COMANDANTE DO AGRUPAMENTO ALFA:

"Processo de paz na Bósnia vai ser muito demorado "

O tenente-coronel Alberto Nunes, 46 anos, oriundo do Regimento de Infantaria 13, de Vila Real, comanda o Agrupamento Alfa, batalhão de militares portugueses em serviço na Bósnia. Depois da experiência vivida no terreno durante estes meses, Alberto Nunes já percebeu que o processo de paz vai levar uns tempos a consolidar-se:

"De certeza que vai ser um processo muito demorado. A situação aqui pelos Balcãs é muito confusa. Em minha opinião, as notícias não conseguem dar uma imagem correcta da situação, tal a complexidade dos interesses em jogo, tal o xadrez de influências no terreno. Depois, há muita coisa que pressentimos se nos escapa. A barreira da língua, a própria reserva das pessoas, tudo isso condiciona, prejudica uma leitura mais fiel da situação no terreno. Não podemos esquecer o nosso estatuto aqui, e é natural que subsista um clima de desconfiança. Para lhe dar um exemplo: ouvimos falar de corrupção, mas se quisermos avançar algo mais, os canais de informação fecham-se hermeticamente".

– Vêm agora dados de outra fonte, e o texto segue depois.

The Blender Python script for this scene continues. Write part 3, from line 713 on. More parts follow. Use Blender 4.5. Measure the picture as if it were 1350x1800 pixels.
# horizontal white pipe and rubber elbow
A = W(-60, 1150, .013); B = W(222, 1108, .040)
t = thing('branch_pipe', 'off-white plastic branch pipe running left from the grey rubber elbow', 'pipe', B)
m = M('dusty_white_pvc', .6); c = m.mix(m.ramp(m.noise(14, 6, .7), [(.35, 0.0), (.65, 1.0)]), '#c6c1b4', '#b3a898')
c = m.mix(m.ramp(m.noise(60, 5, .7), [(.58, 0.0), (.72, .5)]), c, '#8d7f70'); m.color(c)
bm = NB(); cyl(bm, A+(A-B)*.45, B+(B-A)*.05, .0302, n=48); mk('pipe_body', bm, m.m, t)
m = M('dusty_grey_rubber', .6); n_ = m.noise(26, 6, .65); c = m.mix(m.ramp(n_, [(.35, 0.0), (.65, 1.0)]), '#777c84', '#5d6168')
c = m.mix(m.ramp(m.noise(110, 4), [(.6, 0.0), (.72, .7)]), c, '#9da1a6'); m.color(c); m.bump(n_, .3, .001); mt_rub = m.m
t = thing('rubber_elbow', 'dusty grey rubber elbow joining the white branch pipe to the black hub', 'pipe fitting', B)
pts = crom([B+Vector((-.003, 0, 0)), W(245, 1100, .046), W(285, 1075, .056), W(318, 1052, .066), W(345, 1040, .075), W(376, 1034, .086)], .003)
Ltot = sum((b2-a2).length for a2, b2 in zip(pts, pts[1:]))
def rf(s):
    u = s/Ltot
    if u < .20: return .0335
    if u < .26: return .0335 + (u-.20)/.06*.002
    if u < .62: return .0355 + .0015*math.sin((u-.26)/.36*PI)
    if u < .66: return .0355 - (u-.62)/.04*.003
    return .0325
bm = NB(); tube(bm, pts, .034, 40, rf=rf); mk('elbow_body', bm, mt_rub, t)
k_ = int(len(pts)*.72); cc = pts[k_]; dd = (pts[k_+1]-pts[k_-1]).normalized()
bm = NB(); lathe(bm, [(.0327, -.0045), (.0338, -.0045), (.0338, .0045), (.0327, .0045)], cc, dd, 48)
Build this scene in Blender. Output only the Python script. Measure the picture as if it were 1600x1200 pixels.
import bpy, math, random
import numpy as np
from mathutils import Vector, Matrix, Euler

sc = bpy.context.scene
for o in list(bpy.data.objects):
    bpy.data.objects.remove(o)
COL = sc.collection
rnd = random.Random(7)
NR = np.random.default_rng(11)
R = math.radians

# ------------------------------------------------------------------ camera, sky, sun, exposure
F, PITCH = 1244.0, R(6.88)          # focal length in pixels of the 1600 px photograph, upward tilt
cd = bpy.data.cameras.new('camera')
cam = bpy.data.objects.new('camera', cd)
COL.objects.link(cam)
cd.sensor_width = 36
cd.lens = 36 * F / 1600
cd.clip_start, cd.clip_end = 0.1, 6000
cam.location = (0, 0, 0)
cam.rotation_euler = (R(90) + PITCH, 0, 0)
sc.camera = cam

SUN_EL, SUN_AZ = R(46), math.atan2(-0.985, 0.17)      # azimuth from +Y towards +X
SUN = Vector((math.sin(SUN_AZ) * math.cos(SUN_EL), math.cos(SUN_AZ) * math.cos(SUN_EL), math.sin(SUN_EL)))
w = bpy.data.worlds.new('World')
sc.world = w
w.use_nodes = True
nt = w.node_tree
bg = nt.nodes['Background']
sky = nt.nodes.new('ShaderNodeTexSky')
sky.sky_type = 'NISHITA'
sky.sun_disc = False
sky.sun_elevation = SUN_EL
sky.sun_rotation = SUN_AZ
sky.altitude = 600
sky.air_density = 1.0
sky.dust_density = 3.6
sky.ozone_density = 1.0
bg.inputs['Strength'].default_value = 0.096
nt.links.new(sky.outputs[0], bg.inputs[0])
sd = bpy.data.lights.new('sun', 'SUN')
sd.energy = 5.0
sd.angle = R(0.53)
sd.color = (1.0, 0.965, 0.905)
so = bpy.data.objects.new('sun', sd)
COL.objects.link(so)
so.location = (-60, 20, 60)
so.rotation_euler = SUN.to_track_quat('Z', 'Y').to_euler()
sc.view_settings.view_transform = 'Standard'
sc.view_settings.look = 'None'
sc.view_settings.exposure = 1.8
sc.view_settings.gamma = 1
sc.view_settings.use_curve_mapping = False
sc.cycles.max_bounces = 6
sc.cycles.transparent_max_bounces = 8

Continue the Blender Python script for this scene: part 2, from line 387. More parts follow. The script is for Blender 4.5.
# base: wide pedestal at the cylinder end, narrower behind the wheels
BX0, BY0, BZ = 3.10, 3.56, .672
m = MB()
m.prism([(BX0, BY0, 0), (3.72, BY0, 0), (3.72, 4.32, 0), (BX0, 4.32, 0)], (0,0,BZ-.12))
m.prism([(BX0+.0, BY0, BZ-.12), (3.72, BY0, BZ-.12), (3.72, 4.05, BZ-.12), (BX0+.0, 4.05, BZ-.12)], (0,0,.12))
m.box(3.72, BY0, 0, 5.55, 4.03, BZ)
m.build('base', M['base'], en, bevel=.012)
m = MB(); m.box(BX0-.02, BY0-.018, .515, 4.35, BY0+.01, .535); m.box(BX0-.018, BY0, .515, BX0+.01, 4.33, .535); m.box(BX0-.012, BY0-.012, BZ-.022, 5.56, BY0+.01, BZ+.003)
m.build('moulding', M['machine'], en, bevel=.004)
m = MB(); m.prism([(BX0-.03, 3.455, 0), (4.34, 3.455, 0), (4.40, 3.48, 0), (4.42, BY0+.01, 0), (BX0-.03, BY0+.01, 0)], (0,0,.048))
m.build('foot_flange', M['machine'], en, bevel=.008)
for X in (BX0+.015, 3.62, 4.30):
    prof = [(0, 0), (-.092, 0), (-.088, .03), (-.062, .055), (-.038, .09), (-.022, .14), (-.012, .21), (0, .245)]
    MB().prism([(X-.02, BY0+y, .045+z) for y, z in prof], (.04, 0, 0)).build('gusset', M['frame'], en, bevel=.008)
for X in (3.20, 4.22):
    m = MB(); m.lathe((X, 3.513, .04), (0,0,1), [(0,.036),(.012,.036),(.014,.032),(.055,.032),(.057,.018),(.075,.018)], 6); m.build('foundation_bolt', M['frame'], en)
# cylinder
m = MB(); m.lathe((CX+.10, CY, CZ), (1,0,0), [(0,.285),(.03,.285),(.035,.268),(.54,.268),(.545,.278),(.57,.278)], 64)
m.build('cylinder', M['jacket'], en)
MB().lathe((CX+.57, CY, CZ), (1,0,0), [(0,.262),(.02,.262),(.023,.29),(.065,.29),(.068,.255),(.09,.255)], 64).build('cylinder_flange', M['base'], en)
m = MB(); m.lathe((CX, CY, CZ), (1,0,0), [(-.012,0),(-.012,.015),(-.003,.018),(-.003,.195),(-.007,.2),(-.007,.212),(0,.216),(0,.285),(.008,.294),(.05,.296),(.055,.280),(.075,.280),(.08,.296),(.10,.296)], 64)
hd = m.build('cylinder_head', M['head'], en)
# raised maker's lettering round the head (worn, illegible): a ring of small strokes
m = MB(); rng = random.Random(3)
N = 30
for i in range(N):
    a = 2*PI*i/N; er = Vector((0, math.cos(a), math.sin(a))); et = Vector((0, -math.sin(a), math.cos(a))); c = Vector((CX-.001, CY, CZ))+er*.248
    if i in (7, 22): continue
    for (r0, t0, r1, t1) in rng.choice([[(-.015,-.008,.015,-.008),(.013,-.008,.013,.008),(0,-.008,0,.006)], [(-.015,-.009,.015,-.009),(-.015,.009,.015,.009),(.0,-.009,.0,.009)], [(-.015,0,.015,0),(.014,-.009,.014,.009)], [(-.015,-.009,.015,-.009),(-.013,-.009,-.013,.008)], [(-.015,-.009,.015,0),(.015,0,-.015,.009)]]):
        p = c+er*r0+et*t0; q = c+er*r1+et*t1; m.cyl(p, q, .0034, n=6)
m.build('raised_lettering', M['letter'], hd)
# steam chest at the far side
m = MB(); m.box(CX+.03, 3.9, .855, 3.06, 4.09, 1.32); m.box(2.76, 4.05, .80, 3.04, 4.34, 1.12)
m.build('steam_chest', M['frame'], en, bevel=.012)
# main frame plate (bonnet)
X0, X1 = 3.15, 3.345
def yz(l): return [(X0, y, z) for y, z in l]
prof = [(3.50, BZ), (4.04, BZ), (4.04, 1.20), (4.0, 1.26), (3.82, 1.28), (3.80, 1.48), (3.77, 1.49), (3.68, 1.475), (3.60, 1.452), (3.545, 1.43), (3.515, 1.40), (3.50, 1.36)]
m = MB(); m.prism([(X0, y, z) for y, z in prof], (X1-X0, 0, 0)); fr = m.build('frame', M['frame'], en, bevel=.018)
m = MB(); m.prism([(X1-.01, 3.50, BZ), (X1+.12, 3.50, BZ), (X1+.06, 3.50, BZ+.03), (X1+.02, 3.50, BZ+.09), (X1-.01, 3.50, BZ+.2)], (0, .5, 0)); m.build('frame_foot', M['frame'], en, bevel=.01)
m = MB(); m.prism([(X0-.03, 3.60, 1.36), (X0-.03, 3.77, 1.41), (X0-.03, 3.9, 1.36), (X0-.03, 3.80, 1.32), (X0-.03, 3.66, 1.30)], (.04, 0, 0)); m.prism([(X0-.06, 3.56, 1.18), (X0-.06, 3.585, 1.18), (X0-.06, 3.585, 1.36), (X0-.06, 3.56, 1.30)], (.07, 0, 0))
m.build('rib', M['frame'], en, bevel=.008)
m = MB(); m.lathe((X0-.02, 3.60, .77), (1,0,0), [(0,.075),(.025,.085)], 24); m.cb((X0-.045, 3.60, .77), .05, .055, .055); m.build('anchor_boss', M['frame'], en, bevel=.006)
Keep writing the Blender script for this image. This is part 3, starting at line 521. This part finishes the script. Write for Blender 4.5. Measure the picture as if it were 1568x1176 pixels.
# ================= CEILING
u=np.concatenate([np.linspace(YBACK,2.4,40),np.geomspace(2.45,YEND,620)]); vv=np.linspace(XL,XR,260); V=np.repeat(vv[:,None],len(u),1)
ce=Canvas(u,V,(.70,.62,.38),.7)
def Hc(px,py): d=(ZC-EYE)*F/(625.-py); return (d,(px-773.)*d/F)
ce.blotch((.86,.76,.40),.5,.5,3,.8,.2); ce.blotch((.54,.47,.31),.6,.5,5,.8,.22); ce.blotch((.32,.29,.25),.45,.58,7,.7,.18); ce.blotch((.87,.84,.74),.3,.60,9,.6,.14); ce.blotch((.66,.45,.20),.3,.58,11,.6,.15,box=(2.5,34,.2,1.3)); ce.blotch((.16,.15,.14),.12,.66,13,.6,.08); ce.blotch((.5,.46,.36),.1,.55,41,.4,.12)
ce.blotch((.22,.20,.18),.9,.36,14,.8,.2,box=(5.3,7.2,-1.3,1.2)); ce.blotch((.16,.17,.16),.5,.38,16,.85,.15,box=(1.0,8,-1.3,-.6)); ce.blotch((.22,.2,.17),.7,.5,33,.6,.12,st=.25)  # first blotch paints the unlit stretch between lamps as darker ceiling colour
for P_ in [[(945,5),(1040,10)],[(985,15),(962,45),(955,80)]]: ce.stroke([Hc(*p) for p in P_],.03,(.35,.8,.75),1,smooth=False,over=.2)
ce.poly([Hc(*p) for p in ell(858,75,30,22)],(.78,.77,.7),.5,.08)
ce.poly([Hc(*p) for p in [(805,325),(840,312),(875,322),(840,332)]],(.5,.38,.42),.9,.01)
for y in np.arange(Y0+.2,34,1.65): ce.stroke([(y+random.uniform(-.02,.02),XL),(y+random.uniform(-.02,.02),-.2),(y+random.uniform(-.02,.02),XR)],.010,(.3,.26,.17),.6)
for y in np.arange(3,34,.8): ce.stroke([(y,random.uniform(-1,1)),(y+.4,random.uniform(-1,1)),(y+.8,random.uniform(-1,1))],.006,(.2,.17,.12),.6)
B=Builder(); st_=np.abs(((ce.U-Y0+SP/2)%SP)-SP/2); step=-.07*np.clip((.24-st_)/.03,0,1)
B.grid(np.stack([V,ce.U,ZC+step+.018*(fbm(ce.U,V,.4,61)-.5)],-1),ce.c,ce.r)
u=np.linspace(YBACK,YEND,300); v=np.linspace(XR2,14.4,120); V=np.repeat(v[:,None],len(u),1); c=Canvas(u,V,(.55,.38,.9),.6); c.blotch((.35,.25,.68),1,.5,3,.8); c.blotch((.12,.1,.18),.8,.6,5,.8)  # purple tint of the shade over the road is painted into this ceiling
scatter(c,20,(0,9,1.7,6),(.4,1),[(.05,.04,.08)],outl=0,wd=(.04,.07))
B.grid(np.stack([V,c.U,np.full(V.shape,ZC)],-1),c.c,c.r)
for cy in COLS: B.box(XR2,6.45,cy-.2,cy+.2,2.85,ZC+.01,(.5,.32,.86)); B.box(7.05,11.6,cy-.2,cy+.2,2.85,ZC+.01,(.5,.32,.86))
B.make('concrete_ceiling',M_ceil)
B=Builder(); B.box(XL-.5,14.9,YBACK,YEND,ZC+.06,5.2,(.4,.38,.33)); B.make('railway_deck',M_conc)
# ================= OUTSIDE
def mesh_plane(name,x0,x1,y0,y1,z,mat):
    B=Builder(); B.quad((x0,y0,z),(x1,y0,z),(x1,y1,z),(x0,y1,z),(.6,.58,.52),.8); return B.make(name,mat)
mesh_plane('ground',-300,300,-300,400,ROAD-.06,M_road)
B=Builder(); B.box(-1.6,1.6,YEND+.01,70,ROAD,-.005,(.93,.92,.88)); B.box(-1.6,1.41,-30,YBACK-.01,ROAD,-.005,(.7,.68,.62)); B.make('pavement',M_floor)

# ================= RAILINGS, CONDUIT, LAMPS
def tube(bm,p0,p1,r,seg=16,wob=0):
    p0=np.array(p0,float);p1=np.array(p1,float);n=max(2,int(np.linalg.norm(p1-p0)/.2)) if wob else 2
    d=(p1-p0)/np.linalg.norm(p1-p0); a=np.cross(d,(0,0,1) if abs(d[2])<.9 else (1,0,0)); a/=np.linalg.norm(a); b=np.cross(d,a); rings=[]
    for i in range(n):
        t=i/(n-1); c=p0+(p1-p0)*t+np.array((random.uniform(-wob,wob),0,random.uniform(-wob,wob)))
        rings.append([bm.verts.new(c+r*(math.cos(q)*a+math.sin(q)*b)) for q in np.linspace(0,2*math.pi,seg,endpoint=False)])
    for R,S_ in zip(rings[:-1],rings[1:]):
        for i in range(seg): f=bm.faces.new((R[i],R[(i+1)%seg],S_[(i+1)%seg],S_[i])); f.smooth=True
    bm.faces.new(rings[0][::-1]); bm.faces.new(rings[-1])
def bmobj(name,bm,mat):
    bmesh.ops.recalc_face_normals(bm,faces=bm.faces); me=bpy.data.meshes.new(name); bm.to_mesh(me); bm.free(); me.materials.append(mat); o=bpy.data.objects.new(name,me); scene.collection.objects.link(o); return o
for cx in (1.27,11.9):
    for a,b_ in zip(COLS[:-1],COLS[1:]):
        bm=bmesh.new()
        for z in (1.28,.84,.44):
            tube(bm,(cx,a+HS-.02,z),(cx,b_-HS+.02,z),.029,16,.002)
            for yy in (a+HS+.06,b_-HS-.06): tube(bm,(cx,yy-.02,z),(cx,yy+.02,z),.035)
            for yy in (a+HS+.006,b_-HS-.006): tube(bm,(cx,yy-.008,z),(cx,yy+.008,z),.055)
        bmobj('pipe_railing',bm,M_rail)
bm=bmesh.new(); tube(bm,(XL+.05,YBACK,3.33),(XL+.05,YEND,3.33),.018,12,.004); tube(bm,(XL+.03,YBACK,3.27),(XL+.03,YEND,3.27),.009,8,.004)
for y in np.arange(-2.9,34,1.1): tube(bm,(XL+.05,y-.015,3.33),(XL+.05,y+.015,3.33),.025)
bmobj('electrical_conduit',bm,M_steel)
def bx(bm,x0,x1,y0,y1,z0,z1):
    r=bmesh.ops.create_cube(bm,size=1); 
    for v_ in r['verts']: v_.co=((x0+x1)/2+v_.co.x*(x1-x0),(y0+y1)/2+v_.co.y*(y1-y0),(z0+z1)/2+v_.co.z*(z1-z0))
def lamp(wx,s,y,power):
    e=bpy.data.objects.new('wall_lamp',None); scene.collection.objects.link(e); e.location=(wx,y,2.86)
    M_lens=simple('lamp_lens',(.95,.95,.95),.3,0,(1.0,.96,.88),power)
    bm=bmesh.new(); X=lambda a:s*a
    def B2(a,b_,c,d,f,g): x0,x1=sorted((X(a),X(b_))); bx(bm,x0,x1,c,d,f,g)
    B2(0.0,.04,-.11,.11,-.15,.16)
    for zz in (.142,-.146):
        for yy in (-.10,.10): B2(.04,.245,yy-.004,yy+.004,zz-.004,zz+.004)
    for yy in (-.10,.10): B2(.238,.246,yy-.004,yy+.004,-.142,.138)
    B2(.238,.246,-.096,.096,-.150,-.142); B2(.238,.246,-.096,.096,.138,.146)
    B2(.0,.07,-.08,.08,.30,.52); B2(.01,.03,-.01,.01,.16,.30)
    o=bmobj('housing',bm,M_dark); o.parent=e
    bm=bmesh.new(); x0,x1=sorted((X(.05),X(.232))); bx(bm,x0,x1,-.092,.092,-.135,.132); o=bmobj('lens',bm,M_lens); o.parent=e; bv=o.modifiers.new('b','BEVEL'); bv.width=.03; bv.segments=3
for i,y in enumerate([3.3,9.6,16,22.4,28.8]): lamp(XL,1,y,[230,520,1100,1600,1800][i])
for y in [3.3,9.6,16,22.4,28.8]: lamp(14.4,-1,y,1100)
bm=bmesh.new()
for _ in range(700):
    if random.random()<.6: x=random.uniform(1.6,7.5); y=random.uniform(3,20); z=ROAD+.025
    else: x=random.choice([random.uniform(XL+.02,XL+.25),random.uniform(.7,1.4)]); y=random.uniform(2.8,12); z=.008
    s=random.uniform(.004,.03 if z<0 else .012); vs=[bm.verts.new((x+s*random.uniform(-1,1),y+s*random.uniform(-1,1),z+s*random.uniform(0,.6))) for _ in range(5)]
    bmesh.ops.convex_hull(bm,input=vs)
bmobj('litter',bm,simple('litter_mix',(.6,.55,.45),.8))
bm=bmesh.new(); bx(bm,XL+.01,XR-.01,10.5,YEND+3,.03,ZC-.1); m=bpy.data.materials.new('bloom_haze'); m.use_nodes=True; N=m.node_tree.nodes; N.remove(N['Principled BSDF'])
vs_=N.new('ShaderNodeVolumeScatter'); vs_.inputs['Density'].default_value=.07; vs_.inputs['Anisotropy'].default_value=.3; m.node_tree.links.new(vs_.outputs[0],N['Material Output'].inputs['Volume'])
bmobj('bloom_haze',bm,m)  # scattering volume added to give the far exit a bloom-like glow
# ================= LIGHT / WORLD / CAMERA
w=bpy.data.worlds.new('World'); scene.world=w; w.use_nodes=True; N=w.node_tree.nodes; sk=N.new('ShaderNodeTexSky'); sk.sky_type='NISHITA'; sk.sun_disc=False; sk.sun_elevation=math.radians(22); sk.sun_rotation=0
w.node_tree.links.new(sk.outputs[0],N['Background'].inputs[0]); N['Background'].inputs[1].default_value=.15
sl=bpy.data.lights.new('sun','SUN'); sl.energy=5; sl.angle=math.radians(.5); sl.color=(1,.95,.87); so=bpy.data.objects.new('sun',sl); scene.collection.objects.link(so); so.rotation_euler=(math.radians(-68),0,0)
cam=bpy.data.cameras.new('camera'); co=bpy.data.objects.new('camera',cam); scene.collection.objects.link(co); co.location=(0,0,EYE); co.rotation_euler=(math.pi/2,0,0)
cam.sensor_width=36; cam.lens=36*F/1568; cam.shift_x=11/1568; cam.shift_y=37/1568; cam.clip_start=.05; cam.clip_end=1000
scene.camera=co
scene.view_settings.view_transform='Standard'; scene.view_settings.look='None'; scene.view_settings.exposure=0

O comandante do Agrupamento ALFA considera importante a presença das tropas portuguesas na Bósnia: "Por um lado, contribuímos para a visibilidade de Portugal no contexto internacional. E as nossas Forças Armadas ganham uma experiência que de outra forma nunca conseguiriam almejar. É bom lembrar que estamos presentes num teatro de operações real".

Teatro de operações real, mas numa acção de manutenção de paz... "Os militares também participam em missões de paz. Digo-lhe mais: os militares não querem guerra. Ao contrário do que muitos pensam, a Academia Militar não fornece aos seus alunos uma formação militarista, mas sim uma formação humanista". Pela Bósnia, sente-se com mais eficácia o apoio da superestrutura de comando portuguesa: "O apoio que sentimos aqui é maior que em qualquer unidade em Portugal. Quando precisamos de alguma coisa, a resposta surge logo no avião imediato, ou no outro a seguir. E nós também tentamos retribuir esse apoio, ao encararmos tudo com muito profissionalismo, duma forma muito consciente. Notei que o profissionalismo dos nossos jovens é maior aqui, o seu empenhamento e dedicação é maior que numa qualquer outra unidade".

Diz-se, em Portugal, que os bósnios gostam muito dos militares portugueses. Verdade, ou marketing? "Quando dizemos que temos boas relações com as diferentes facções isso é verdade, não foge um milímetro à verdade. Os exemplos são inúmeros, mas deixo-lhe apenas um mais recente. Algumas equipas de militares alemães andaram por algum tempo em operações num município da nossa área de responsabilidade. O Presidente desse município dirigiu-se-nos dizendo que só pretendia efectuar contactos connosco. Creio que isto quer dizer alguma coisa, quer dizer muito mesmo. Um trabalho positivo feito por nós, e que já vinha de trás, dos batalhões que nos antecederam. O nosso carinho para com os civis é muito importante, a ajuda humanitária que prestamos também. Seguindo sempre uma divisa: não prometer nada que não se possa cumprir".

Notou alguma evolução na Bósnia, no período que aqui passou? "Uma grande evolução. Apenas posso comparar a situação referente ao primeiro reconhecimento que fiz, isto em Março de 1998. De então para cá, essa evolução sentiu-se bastante, seja a nível económico, como ainda na maneira de estar das pessoas. Em Março víamos poucas viaturas civis a circular, hoje há bastantes. Os carros apareciam em muito mau estado, hoje encontramos viaturas novas nas estradas, algumas até topo de gama. Resta saber se tal desenvolvimento é sustentado".